Short problem
Exactly as written, quote every line that follows, skipping the images.

Collected data
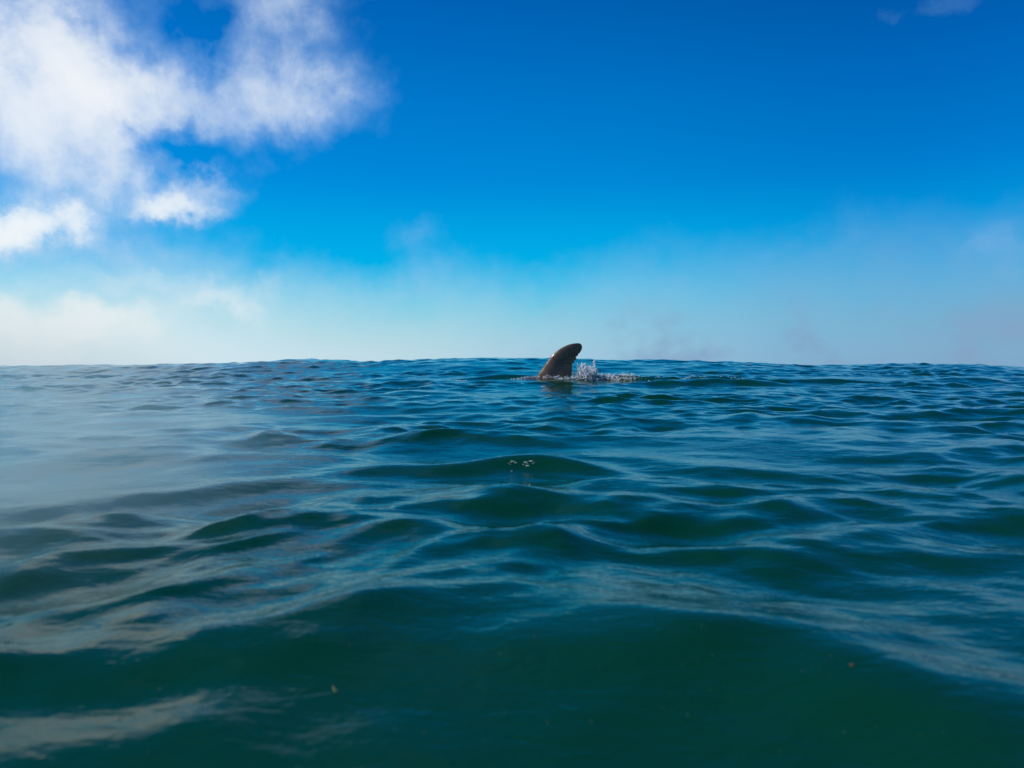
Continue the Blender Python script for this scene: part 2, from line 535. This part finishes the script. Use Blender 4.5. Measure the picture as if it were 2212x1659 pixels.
for z in levels:
    xl = float(np.interp(z, lz, lx)); xt = float(np.interp(z, tz, tx))
    if xt - xl < 0.004:
        xm = .5 * (xl + xt); xl, xt = xm - .002, xm + .002
    c = xt - xl
    hrel = (ztop - z) / (ztop - zbot)
    th_ = 0.030 + 0.125 * hrel ** 0.8
    th_ = min(th_, c * 0.34)
    ring = []
    ring_pts = []
    for k in range(NC + 1):
        t = 0.5 * (1 - math.cos(math.pi * k / NC))
        y_ = 5 * th_ * (0.2969 * math.sqrt(t) - 0.126 * t - 0.3516 * t * t + 0.2843 * t ** 3 - 0.1015 * t ** 4) * 0.5 * 2
        y_ = max(y_, 0.0025 if 0 < k else 0.0)
        ring_pts.append((xl + c * t, y_))
    for (x_, y_) in ring_pts:
        ring.append(bm.verts.new((x_, FIN_Y - y_, z)))
    for (x_, y_) in ring_pts[-1:0:-1]:
        ring.append(bm.verts.new((x_, FIN_Y + y_, z)))
    if prev:
        n = len(ring)
        for k in range(n):
            bm.faces.new((prev[k], prev[(k + 1) % n], ring[(k + 1) % n], ring[k]))
    else:
        bm.faces.new(ring[::-1])
    prev = ring
bm.faces.new(prev)
# trunk
NS, NR = 90, 36
prev = None
for i in range(NS + 1):
    s = i / NS
    xx = FIN_X + (s - S_FIN) * BODY_L
    r = float(body_profile(s)); zc = float(body_axis_z(np.array(s)))
    narrow = np.interp(s, [0, .7, .86, 1], [1, .95, .55, .5])
    ring = [bm.verts.new((xx, FIN_Y + r * narrow * math.cos(2 * math.pi * k / NR), zc + r * math.sin(2 * math.pi * k / NR))) for k in range(NR)]
    if prev:
        for k in range(NR):
            bm.faces.new((prev[k], prev[(k + 1) % NR], ring[(k + 1) % NR], ring[k]))
    else:
        bm.faces.new(ring[::-1])
    prev = ring
bm.faces.new(prev)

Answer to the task
Continue the Blender Python script for this scene: part 2, from line 535. This part finishes the script. Use Blender 4.5. Measure the picture as if it were 2212x1659 pixels.
for z in levels:
    xl = float(np.interp(z, lz, lx)); xt = float(np.interp(z, tz, tx))
    if xt - xl < 0.004:
        xm = .5 * (xl + xt); xl, xt = xm - .002, xm + .002
    c = xt - xl
    hrel = (ztop - z) / (ztop - zbot)
    th_ = 0.030 + 0.125 * hrel ** 0.8
    th_ = min(th_, c * 0.34)
    ring = []
    ring_pts = []
    for k in range(NC + 1):
        t = 0.5 * (1 - math.cos(math.pi * k / NC))
        y_ = 5 * th_ * (0.2969 * math.sqrt(t) - 0.126 * t - 0.3516 * t * t + 0.2843 * t ** 3 - 0.1015 * t ** 4) * 0.5 * 2
        y_ = max(y_, 0.0025 if 0 < k else 0.0)
        ring_pts.append((xl + c * t, y_))
    for (x_, y_) in ring_pts:
        ring.append(bm.verts.new((x_, FIN_Y - y_, z)))
    for (x_, y_) in ring_pts[-1:0:-1]:
        ring.append(bm.verts.new((x_, FIN_Y + y_, z)))
    if prev:
        n = len(ring)
        for k in range(n):
            bm.faces.new((prev[k], prev[(k + 1) % n], ring[(k + 1) % n], ring[k]))
    else:
        bm.faces.new(ring[::-1])
    prev = ring
bm.faces.new(prev)
# trunk
NS, NR = 90, 36
prev = None
for i in range(NS + 1):
    s = i / NS
    xx = FIN_X + (s - S_FIN) * BODY_L
    r = float(body_profile(s)); zc = float(body_axis_z(np.array(s)))
    narrow = np.interp(s, [0, .7, .86, 1], [1, .95, .55, .5])
    ring = [bm.verts.new((xx, FIN_Y + r * narrow * math.cos(2 * math.pi * k / NR), zc + r * math.sin(2 * math.pi * k / NR))) for k in range(NR)]
    if prev:
        for k in range(NR):
            bm.faces.new((prev[k], prev[(k + 1) % NR], ring[(k + 1) % NR], ring[k]))
    else:
        bm.faces.new(ring[::-1])
    prev = ring
bm.faces.new(prev)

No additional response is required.